>> Begin Supplied information

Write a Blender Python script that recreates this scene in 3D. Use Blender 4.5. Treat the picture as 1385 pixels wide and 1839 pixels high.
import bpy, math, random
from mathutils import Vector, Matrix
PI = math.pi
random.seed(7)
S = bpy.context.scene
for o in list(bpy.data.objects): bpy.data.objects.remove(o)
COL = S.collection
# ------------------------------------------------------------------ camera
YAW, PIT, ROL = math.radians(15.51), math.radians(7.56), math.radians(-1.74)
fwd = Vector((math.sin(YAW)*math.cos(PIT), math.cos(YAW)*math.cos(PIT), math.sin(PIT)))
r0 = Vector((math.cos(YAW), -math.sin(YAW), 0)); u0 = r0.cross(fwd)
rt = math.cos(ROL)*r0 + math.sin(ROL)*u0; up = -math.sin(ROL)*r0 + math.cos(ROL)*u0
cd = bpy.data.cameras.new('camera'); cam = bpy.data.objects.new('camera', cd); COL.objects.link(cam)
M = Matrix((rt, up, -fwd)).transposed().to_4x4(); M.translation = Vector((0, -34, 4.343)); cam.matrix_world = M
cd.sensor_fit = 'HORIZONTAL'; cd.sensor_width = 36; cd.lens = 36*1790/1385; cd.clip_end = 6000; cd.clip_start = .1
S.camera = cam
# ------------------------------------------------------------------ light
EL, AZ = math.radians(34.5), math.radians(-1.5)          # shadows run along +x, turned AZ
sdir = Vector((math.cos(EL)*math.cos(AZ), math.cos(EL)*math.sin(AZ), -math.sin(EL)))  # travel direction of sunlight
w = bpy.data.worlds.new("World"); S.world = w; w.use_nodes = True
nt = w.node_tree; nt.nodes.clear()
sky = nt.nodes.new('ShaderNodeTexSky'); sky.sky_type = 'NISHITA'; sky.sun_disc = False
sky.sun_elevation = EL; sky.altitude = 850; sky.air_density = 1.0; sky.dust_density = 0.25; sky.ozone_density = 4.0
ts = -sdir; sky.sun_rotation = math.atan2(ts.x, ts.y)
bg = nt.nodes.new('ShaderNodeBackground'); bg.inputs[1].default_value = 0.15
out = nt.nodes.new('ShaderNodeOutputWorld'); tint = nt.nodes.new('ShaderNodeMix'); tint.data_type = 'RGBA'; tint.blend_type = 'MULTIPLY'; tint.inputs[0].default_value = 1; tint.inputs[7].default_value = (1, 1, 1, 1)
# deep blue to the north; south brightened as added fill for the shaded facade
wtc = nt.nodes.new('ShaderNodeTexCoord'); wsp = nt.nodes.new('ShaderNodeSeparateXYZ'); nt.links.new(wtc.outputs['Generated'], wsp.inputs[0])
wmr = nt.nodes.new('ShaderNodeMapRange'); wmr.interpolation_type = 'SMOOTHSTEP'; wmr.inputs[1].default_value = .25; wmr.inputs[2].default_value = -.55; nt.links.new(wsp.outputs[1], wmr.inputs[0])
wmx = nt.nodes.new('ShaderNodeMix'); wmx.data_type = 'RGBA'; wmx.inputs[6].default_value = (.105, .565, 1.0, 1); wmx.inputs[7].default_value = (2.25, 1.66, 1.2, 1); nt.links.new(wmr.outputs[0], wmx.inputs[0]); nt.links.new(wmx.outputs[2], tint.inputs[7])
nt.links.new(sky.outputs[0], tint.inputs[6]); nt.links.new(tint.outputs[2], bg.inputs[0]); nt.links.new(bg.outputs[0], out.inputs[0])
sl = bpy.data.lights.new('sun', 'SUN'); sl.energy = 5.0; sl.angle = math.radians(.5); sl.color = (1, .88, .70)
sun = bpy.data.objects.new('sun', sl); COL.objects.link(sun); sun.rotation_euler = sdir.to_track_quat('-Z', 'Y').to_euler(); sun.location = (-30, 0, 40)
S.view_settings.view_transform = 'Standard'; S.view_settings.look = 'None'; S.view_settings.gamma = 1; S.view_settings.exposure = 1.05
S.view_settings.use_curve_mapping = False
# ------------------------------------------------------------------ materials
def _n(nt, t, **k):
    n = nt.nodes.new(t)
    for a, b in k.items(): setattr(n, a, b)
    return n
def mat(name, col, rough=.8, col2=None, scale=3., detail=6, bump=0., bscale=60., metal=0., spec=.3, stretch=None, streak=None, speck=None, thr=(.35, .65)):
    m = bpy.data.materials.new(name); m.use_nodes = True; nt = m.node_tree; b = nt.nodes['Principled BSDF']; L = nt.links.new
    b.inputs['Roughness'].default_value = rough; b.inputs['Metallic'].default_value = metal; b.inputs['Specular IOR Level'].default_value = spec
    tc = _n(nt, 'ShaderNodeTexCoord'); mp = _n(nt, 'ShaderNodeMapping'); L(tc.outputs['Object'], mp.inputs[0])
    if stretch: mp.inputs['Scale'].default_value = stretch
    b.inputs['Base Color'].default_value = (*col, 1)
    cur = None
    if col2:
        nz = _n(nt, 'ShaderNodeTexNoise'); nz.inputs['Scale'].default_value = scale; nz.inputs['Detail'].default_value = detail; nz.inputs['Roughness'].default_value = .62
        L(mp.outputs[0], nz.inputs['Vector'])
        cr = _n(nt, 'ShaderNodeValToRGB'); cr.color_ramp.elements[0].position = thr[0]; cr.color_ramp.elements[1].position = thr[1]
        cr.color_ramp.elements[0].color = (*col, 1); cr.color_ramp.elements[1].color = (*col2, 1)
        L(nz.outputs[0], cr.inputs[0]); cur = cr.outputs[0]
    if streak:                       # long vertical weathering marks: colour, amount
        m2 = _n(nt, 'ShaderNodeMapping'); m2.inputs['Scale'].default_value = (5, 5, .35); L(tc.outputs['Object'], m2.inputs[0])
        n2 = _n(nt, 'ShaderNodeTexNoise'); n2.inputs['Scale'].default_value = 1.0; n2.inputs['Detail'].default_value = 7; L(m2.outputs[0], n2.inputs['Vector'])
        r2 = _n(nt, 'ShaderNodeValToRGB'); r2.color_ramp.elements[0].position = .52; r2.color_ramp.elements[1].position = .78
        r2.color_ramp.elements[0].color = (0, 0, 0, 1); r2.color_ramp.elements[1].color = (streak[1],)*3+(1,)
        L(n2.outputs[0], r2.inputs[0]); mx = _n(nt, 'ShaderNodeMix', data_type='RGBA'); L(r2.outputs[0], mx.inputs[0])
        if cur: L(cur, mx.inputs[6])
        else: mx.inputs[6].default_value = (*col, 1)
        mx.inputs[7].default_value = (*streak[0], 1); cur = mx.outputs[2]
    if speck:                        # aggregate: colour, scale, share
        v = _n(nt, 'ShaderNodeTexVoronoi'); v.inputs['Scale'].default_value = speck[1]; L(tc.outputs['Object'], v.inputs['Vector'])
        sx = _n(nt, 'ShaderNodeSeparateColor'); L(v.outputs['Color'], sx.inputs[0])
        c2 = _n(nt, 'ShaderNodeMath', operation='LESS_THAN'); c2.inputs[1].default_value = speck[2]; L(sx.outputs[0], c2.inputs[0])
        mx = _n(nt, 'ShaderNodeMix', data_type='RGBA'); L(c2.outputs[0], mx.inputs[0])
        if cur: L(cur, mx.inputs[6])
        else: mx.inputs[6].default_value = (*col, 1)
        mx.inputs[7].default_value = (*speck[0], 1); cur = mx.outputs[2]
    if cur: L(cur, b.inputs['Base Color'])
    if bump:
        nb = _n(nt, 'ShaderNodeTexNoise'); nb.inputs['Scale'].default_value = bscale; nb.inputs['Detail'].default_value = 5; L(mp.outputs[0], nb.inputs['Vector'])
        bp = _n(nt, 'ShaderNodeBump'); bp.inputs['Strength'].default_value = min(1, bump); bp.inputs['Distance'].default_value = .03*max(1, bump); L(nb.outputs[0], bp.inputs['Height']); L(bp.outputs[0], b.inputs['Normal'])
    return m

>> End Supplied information

● **Directions**
Extract the complete listing above, reproducing each line exactly.

● **In response**
Write a Blender Python script that recreates this scene in 3D. Use Blender 4.5. Treat the picture as 1385 pixels wide and 1839 pixels high.
import bpy, math, random
from mathutils import Vector, Matrix
PI = math.pi
random.seed(7)
S = bpy.context.scene
for o in list(bpy.data.objects): bpy.data.objects.remove(o)
COL = S.collection
# ------------------------------------------------------------------ camera
YAW, PIT, ROL = math.radians(15.51), math.radians(7.56), math.radians(-1.74)
fwd = Vector((math.sin(YAW)*math.cos(PIT), math.cos(YAW)*math.cos(PIT), math.sin(PIT)))
r0 = Vector((math.cos(YAW), -math.sin(YAW), 0)); u0 = r0.cross(fwd)
rt = math.cos(ROL)*r0 + math.sin(ROL)*u0; up = -math.sin(ROL)*r0 + math.cos(ROL)*u0
cd = bpy.data.cameras.new('camera'); cam = bpy.data.objects.new('camera', cd); COL.objects.link(cam)
M = Matrix((rt, up, -fwd)).transposed().to_4x4(); M.translation = Vector((0, -34, 4.343)); cam.matrix_world = M
cd.sensor_fit = 'HORIZONTAL'; cd.sensor_width = 36; cd.lens = 36*1790/1385; cd.clip_end = 6000; cd.clip_start = .1
S.camera = cam
# ------------------------------------------------------------------ light
EL, AZ = math.radians(34.5), math.radians(-1.5)          # shadows run along +x, turned AZ
sdir = Vector((math.cos(EL)*math.cos(AZ), math.cos(EL)*math.sin(AZ), -math.sin(EL)))  # travel direction of sunlight
w = bpy.data.worlds.new("World"); S.world = w; w.use_nodes = True
nt = w.node_tree; nt.nodes.clear()
sky = nt.nodes.new('ShaderNodeTexSky'); sky.sky_type = 'NISHITA'; sky.sun_disc = False
sky.sun_elevation = EL; sky.altitude = 850; sky.air_density = 1.0; sky.dust_density = 0.25; sky.ozone_density = 4.0
ts = -sdir; sky.sun_rotation = math.atan2(ts.x, ts.y)
bg = nt.nodes.new('ShaderNodeBackground'); bg.inputs[1].default_value = 0.15
out = nt.nodes.new('ShaderNodeOutputWorld'); tint = nt.nodes.new('ShaderNodeMix'); tint.data_type = 'RGBA'; tint.blend_type = 'MULTIPLY'; tint.inputs[0].default_value = 1; tint.inputs[7].default_value = (1, 1, 1, 1)
# deep blue to the north; south brightened as added fill for the shaded facade
wtc = nt.nodes.new('ShaderNodeTexCoord'); wsp = nt.nodes.new('ShaderNodeSeparateXYZ'); nt.links.new(wtc.outputs['Generated'], wsp.inputs[0])
wmr = nt.nodes.new('ShaderNodeMapRange'); wmr.interpolation_type = 'SMOOTHSTEP'; wmr.inputs[1].default_value = .25; wmr.inputs[2].default_value = -.55; nt.links.new(wsp.outputs[1], wmr.inputs[0])
wmx = nt.nodes.new('ShaderNodeMix'); wmx.data_type = 'RGBA'; wmx.inputs[6].default_value = (.105, .565, 1.0, 1); wmx.inputs[7].default_value = (2.25, 1.66, 1.2, 1); nt.links.new(wmr.outputs[0], wmx.inputs[0]); nt.links.new(wmx.outputs[2], tint.inputs[7])
nt.links.new(sky.outputs[0], tint.inputs[6]); nt.links.new(tint.outputs[2], bg.inputs[0]); nt.links.new(bg.outputs[0], out.inputs[0])
sl = bpy.data.lights.new('sun', 'SUN'); sl.energy = 5.0; sl.angle = math.radians(.5); sl.color = (1, .88, .70)
sun = bpy.data.objects.new('sun', sl); COL.objects.link(sun); sun.rotation_euler = sdir.to_track_quat('-Z', 'Y').to_euler(); sun.location = (-30, 0, 40)
S.view_settings.view_transform = 'Standard'; S.view_settings.look = 'None'; S.view_settings.gamma = 1; S.view_settings.exposure = 1.05
S.view_settings.use_curve_mapping = False
# ------------------------------------------------------------------ materials
def _n(nt, t, **k):
    n = nt.nodes.new(t)
    for a, b in k.items(): setattr(n, a, b)
    return n
def mat(name, col, rough=.8, col2=None, scale=3., detail=6, bump=0., bscale=60., metal=0., spec=.3, stretch=None, streak=None, speck=None, thr=(.35, .65)):
    m = bpy.data.materials.new(name); m.use_nodes = True; nt = m.node_tree; b = nt.nodes['Principled BSDF']; L = nt.links.new
    b.inputs['Roughness'].default_value = rough; b.inputs['Metallic'].default_value = metal; b.inputs['Specular IOR Level'].default_value = spec
    tc = _n(nt, 'ShaderNodeTexCoord'); mp = _n(nt, 'ShaderNodeMapping'); L(tc.outputs['Object'], mp.inputs[0])
    if stretch: mp.inputs['Scale'].default_value = stretch
    b.inputs['Base Color'].default_value = (*col, 1)
    cur = None
    if col2:
        nz = _n(nt, 'ShaderNodeTexNoise'); nz.inputs['Scale'].default_value = scale; nz.inputs['Detail'].default_value = detail; nz.inputs['Roughness'].default_value = .62
        L(mp.outputs[0], nz.inputs['Vector'])
        cr = _n(nt, 'ShaderNodeValToRGB'); cr.color_ramp.elements[0].position = thr[0]; cr.color_ramp.elements[1].position = thr[1]
        cr.color_ramp.elements[0].color = (*col, 1); cr.color_ramp.elements[1].color = (*col2, 1)
        L(nz.outputs[0], cr.inputs[0]); cur = cr.outputs[0]
    if streak:                       # long vertical weathering marks: colour, amount
        m2 = _n(nt, 'ShaderNodeMapping'); m2.inputs['Scale'].default_value = (5, 5, .35); L(tc.outputs['Object'], m2.inputs[0])
        n2 = _n(nt, 'ShaderNodeTexNoise'); n2.inputs['Scale'].default_value = 1.0; n2.inputs['Detail'].default_value = 7; L(m2.outputs[0], n2.inputs['Vector'])
        r2 = _n(nt, 'ShaderNodeValToRGB'); r2.color_ramp.elements[0].position = .52; r2.color_ramp.elements[1].position = .78
        r2.color_ramp.elements[0].color = (0, 0, 0, 1); r2.color_ramp.elements[1].color = (streak[1],)*3+(1,)
        L(n2.outputs[0], r2.inputs[0]); mx = _n(nt, 'ShaderNodeMix', data_type='RGBA'); L(r2.outputs[0], mx.inputs[0])
        if cur: L(cur, mx.inputs[6])
        else: mx.inputs[6].default_value = (*col, 1)
        mx.inputs[7].default_value = (*streak[0], 1); cur = mx.outputs[2]
    if speck:                        # aggregate: colour, scale, share
        v = _n(nt, 'ShaderNodeTexVoronoi'); v.inputs['Scale'].default_value = speck[1]; L(tc.outputs['Object'], v.inputs['Vector'])
        sx = _n(nt, 'ShaderNodeSeparateColor'); L(v.outputs['Color'], sx.inputs[0])
        c2 = _n(nt, 'ShaderNodeMath', operation='LESS_THAN'); c2.inputs[1].default_value = speck[2]; L(sx.outputs[0], c2.inputs[0])
        mx = _n(nt, 'ShaderNodeMix', data_type='RGBA'); L(c2.outputs[0], mx.inputs[0])
        if cur: L(cur, mx.inputs[6])
        else: mx.inputs[6].default_value = (*col, 1)
        mx.inputs[7].default_value = (*speck[0], 1); cur = mx.outputs[2]
    if cur: L(cur, b.inputs['Base Color'])
    if bump:
        nb = _n(nt, 'ShaderNodeTexNoise'); nb.inputs['Scale'].default_value = bscale; nb.inputs['Detail'].default_value = 5; L(mp.outputs[0], nb.inputs['Vector'])
        bp = _n(nt, 'ShaderNodeBump'); bp.inputs['Strength'].default_value = min(1, bump); bp.inputs['Distance'].default_value = .03*max(1, bump); L(nb.outputs[0], bp.inputs['Height']); L(bp.outputs[0], b.inputs['Normal'])
    return m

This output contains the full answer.